··· DATA SEGMENT

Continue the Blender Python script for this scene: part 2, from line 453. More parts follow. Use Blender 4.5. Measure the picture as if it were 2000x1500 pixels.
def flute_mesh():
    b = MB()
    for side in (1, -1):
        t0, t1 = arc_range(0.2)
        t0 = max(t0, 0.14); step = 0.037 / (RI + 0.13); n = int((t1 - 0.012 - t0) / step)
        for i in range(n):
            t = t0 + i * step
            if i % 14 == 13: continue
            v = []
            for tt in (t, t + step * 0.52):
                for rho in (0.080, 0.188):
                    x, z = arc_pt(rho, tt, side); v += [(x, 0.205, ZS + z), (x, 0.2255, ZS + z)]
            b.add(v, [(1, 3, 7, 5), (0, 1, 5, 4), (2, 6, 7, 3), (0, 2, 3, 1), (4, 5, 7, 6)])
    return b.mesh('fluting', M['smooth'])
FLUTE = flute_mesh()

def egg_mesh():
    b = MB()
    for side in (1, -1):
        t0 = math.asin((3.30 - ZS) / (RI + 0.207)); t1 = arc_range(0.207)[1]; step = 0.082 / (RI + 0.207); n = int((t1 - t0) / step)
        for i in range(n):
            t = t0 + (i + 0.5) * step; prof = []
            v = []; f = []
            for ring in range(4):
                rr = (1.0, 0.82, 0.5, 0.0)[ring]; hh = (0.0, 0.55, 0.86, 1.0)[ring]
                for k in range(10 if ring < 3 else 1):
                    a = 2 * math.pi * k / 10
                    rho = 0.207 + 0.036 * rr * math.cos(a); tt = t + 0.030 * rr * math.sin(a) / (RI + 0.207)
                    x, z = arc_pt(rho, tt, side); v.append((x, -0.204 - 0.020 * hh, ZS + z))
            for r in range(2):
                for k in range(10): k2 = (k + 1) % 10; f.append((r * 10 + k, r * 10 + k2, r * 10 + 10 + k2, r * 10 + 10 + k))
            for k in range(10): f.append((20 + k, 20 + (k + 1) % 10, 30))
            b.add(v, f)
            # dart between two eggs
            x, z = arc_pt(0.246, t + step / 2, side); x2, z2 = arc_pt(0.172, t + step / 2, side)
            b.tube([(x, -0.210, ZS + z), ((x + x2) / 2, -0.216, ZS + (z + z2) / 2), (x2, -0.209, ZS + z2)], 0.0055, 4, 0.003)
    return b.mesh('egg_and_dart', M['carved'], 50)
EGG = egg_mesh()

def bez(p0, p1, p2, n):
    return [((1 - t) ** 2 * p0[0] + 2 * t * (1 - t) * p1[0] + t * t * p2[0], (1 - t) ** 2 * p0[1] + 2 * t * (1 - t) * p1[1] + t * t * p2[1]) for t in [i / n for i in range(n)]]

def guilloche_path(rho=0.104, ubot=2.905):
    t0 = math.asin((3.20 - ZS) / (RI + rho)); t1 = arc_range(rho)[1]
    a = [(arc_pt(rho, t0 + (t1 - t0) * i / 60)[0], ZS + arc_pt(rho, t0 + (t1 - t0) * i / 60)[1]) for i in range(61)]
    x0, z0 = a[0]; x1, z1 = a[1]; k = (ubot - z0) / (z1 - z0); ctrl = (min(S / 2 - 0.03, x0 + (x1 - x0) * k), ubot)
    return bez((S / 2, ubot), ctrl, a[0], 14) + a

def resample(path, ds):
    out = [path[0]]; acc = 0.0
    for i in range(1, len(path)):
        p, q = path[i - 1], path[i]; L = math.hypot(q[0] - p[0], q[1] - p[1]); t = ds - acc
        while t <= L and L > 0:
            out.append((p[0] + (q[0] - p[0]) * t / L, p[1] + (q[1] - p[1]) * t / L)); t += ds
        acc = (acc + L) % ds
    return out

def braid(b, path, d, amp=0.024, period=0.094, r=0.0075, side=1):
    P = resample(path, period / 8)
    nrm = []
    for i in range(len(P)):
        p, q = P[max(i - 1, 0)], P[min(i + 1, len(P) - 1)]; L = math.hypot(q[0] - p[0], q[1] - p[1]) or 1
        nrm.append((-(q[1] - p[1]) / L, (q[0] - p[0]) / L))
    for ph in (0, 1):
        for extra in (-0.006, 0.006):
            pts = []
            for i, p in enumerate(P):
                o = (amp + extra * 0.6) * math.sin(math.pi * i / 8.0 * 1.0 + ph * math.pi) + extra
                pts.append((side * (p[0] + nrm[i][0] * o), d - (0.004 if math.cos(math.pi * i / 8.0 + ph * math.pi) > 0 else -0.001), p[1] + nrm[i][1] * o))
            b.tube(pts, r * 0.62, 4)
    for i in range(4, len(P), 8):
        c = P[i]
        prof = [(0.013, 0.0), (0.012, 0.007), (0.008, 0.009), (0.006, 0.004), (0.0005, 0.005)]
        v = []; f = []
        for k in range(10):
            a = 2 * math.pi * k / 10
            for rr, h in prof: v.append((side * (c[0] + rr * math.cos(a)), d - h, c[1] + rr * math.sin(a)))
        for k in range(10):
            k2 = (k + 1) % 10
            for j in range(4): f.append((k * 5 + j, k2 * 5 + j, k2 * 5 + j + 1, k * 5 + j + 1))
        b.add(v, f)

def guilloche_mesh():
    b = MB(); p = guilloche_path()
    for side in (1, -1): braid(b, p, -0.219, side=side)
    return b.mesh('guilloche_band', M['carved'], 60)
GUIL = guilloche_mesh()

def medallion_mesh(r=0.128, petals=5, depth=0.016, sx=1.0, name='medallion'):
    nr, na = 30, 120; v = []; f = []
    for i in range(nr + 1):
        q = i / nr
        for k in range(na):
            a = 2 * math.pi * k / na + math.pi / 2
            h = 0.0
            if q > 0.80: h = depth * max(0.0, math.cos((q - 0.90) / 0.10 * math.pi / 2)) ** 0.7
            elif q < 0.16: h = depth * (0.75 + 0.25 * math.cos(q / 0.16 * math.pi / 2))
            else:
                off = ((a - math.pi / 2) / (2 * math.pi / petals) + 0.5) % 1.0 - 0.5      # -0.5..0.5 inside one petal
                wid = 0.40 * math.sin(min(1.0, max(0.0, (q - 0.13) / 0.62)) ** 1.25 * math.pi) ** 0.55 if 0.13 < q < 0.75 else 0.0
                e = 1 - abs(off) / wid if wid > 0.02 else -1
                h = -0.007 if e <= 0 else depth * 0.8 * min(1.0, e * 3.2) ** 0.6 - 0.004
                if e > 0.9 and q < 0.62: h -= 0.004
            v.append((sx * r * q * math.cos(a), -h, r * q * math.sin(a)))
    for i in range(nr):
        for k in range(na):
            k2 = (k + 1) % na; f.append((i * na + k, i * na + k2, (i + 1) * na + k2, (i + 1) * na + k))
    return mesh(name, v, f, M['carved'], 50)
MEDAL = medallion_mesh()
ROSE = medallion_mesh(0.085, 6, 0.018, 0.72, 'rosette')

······

** AIM OF THE EXERCISE **
Recite the full listing above exactly.

** TASK RESPONSE **
Continue the Blender Python script for this scene: part 2, from line 453. More parts follow. Use Blender 4.5. Measure the picture as if it were 2000x1500 pixels.
def flute_mesh():
    b = MB()
    for side in (1, -1):
        t0, t1 = arc_range(0.2)
        t0 = max(t0, 0.14); step = 0.037 / (RI + 0.13); n = int((t1 - 0.012 - t0) / step)
        for i in range(n):
            t = t0 + i * step
            if i % 14 == 13: continue
            v = []
            for tt in (t, t + step * 0.52):
                for rho in (0.080, 0.188):
                    x, z = arc_pt(rho, tt, side); v += [(x, 0.205, ZS + z), (x, 0.2255, ZS + z)]
            b.add(v, [(1, 3, 7, 5), (0, 1, 5, 4), (2, 6, 7, 3), (0, 2, 3, 1), (4, 5, 7, 6)])
    return b.mesh('fluting', M['smooth'])
FLUTE = flute_mesh()

def egg_mesh():
    b = MB()
    for side in (1, -1):
        t0 = math.asin((3.30 - ZS) / (RI + 0.207)); t1 = arc_range(0.207)[1]; step = 0.082 / (RI + 0.207); n = int((t1 - t0) / step)
        for i in range(n):
            t = t0 + (i + 0.5) * step; prof = []
            v = []; f = []
            for ring in range(4):
                rr = (1.0, 0.82, 0.5, 0.0)[ring]; hh = (0.0, 0.55, 0.86, 1.0)[ring]
                for k in range(10 if ring < 3 else 1):
                    a = 2 * math.pi * k / 10
                    rho = 0.207 + 0.036 * rr * math.cos(a); tt = t + 0.030 * rr * math.sin(a) / (RI + 0.207)
                    x, z = arc_pt(rho, tt, side); v.append((x, -0.204 - 0.020 * hh, ZS + z))
            for r in range(2):
                for k in range(10): k2 = (k + 1) % 10; f.append((r * 10 + k, r * 10 + k2, r * 10 + 10 + k2, r * 10 + 10 + k))
            for k in range(10): f.append((20 + k, 20 + (k + 1) % 10, 30))
            b.add(v, f)
            # dart between two eggs
            x, z = arc_pt(0.246, t + step / 2, side); x2, z2 = arc_pt(0.172, t + step / 2, side)
            b.tube([(x, -0.210, ZS + z), ((x + x2) / 2, -0.216, ZS + (z + z2) / 2), (x2, -0.209, ZS + z2)], 0.0055, 4, 0.003)
    return b.mesh('egg_and_dart', M['carved'], 50)
EGG = egg_mesh()

def bez(p0, p1, p2, n):
    return [((1 - t) ** 2 * p0[0] + 2 * t * (1 - t) * p1[0] + t * t * p2[0], (1 - t) ** 2 * p0[1] + 2 * t * (1 - t) * p1[1] + t * t * p2[1]) for t in [i / n for i in range(n)]]

def guilloche_path(rho=0.104, ubot=2.905):
    t0 = math.asin((3.20 - ZS) / (RI + rho)); t1 = arc_range(rho)[1]
    a = [(arc_pt(rho, t0 + (t1 - t0) * i / 60)[0], ZS + arc_pt(rho, t0 + (t1 - t0) * i / 60)[1]) for i in range(61)]
    x0, z0 = a[0]; x1, z1 = a[1]; k = (ubot - z0) / (z1 - z0); ctrl = (min(S / 2 - 0.03, x0 + (x1 - x0) * k), ubot)
    return bez((S / 2, ubot), ctrl, a[0], 14) + a

def resample(path, ds):
    out = [path[0]]; acc = 0.0
    for i in range(1, len(path)):
        p, q = path[i - 1], path[i]; L = math.hypot(q[0] - p[0], q[1] - p[1]); t = ds - acc
        while t <= L and L > 0:
            out.append((p[0] + (q[0] - p[0]) * t / L, p[1] + (q[1] - p[1]) * t / L)); t += ds
        acc = (acc + L) % ds
    return out

def braid(b, path, d, amp=0.024, period=0.094, r=0.0075, side=1):
    P = resample(path, period / 8)
    nrm = []
    for i in range(len(P)):
        p, q = P[max(i - 1, 0)], P[min(i + 1, len(P) - 1)]; L = math.hypot(q[0] - p[0], q[1] - p[1]) or 1
        nrm.append((-(q[1] - p[1]) / L, (q[0] - p[0]) / L))
    for ph in (0, 1):
        for extra in (-0.006, 0.006):
            pts = []
            for i, p in enumerate(P):
                o = (amp + extra * 0.6) * math.sin(math.pi * i / 8.0 * 1.0 + ph * math.pi) + extra
                pts.append((side * (p[0] + nrm[i][0] * o), d - (0.004 if math.cos(math.pi * i / 8.0 + ph * math.pi) > 0 else -0.001), p[1] + nrm[i][1] * o))
            b.tube(pts, r * 0.62, 4)
    for i in range(4, len(P), 8):
        c = P[i]
        prof = [(0.013, 0.0), (0.012, 0.007), (0.008, 0.009), (0.006, 0.004), (0.0005, 0.005)]
        v = []; f = []
        for k in range(10):
            a = 2 * math.pi * k / 10
            for rr, h in prof: v.append((side * (c[0] + rr * math.cos(a)), d - h, c[1] + rr * math.sin(a)))
        for k in range(10):
            k2 = (k + 1) % 10
            for j in range(4): f.append((k * 5 + j, k2 * 5 + j, k2 * 5 + j + 1, k * 5 + j + 1))
        b.add(v, f)

def guilloche_mesh():
    b = MB(); p = guilloche_path()
    for side in (1, -1): braid(b, p, -0.219, side=side)
    return b.mesh('guilloche_band', M['carved'], 60)
GUIL = guilloche_mesh()

def medallion_mesh(r=0.128, petals=5, depth=0.016, sx=1.0, name='medallion'):
    nr, na = 30, 120; v = []; f = []
    for i in range(nr + 1):
        q = i / nr
        for k in range(na):
            a = 2 * math.pi * k / na + math.pi / 2
            h = 0.0
            if q > 0.80: h = depth * max(0.0, math.cos((q - 0.90) / 0.10 * math.pi / 2)) ** 0.7
            elif q < 0.16: h = depth * (0.75 + 0.25 * math.cos(q / 0.16 * math.pi / 2))
            else:
                off = ((a - math.pi / 2) / (2 * math.pi / petals) + 0.5) % 1.0 - 0.5      # -0.5..0.5 inside one petal
                wid = 0.40 * math.sin(min(1.0, max(0.0, (q - 0.13) / 0.62)) ** 1.25 * math.pi) ** 0.55 if 0.13 < q < 0.75 else 0.0
                e = 1 - abs(off) / wid if wid > 0.02 else -1
                h = -0.007 if e <= 0 else depth * 0.8 * min(1.0, e * 3.2) ** 0.6 - 0.004
                if e > 0.9 and q < 0.62: h -= 0.004
            v.append((sx * r * q * math.cos(a), -h, r * q * math.sin(a)))
    for i in range(nr):
        for k in range(na):
            k2 = (k + 1) % na; f.append((i * na + k, i * na + k2, (i + 1) * na + k2, (i + 1) * na + k))
    return mesh(name, v, f, M['carved'], 50)
MEDAL = medallion_mesh()
ROSE = medallion_mesh(0.085, 6, 0.018, 0.72, 'rosette')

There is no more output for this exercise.